◆ Exercise instructions:
Identify all lines in the listing that include the word "this", and copy them out.

◆ Entries supplied:
-=-=-
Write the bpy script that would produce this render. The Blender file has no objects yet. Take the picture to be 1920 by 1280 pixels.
-=-=-
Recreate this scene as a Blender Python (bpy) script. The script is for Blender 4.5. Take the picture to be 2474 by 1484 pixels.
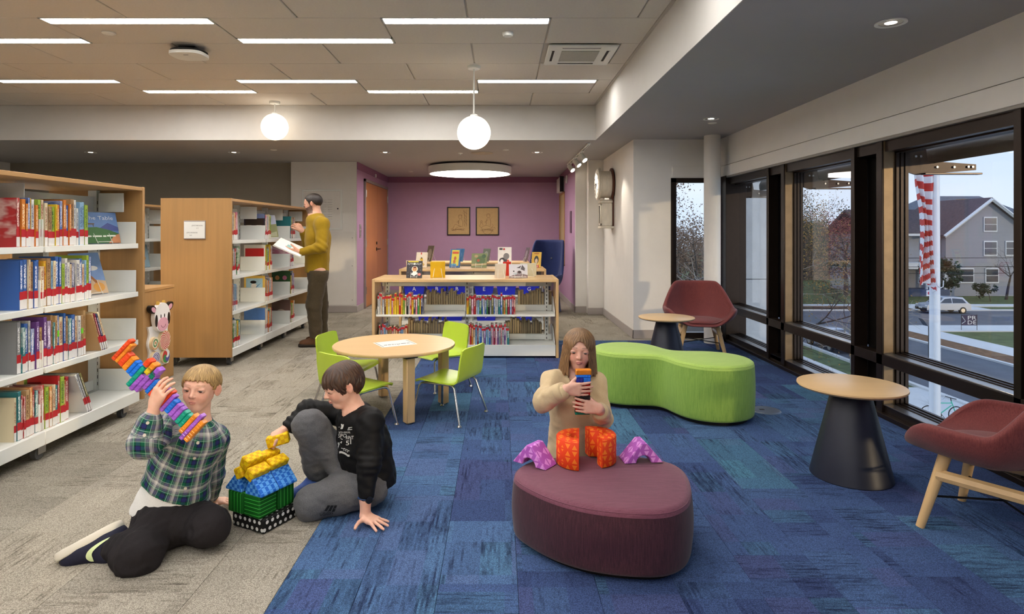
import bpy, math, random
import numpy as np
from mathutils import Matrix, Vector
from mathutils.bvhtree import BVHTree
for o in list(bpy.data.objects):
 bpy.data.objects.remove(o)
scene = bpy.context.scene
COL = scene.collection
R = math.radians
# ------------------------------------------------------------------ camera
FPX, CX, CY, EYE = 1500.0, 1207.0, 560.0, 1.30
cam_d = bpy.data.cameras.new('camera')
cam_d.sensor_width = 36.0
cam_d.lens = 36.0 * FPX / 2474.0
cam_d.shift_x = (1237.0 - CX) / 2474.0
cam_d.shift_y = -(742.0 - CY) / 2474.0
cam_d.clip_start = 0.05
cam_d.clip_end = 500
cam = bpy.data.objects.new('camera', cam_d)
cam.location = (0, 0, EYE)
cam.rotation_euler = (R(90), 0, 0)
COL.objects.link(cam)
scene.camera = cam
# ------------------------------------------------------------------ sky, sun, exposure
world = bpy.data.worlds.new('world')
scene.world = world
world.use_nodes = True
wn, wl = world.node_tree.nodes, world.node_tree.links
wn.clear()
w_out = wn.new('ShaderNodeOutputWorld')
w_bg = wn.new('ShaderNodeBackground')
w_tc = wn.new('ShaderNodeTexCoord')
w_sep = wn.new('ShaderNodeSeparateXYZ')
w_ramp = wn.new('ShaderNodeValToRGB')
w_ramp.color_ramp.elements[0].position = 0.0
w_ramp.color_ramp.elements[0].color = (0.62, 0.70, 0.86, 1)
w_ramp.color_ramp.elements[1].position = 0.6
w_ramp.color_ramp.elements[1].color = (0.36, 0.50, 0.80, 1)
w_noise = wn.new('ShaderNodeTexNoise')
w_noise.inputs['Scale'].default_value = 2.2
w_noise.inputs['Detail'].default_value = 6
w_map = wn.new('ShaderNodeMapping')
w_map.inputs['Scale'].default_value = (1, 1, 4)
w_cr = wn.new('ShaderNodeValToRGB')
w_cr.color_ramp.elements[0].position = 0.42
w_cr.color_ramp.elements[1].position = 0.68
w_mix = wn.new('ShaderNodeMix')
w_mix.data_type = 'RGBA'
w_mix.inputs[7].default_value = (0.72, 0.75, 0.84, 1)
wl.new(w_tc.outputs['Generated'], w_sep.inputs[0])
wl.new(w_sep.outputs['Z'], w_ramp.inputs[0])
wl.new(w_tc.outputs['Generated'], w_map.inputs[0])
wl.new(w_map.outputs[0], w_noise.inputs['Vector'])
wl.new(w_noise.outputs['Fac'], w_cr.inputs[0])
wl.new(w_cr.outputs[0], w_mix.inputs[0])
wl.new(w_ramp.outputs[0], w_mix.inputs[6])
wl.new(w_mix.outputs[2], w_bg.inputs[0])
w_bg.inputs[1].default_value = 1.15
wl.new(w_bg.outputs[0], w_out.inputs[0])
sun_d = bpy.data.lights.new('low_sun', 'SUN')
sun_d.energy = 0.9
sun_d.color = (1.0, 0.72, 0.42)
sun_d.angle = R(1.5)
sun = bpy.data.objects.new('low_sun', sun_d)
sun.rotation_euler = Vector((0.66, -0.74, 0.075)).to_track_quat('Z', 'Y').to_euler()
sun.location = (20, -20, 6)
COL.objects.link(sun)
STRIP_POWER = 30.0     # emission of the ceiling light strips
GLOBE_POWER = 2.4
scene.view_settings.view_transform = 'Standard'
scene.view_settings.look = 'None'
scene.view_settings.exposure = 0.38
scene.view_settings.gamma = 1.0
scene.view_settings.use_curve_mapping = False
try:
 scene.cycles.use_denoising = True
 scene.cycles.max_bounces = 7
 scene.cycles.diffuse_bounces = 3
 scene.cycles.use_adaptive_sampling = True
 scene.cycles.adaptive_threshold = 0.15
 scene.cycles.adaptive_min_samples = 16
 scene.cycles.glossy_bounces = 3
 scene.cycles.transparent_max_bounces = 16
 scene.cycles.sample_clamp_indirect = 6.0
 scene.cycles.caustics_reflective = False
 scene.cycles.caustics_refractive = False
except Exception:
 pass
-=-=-
◆ Answer to the task:
Write the bpy script that would produce this render. The Blender file has no objects yet. Take the picture to be 1920 by 1280 pixels.
Recreate this scene as a Blender Python (bpy) script. The script is for Blender 4.5. Take the picture to be 2474 by 1484 pixels.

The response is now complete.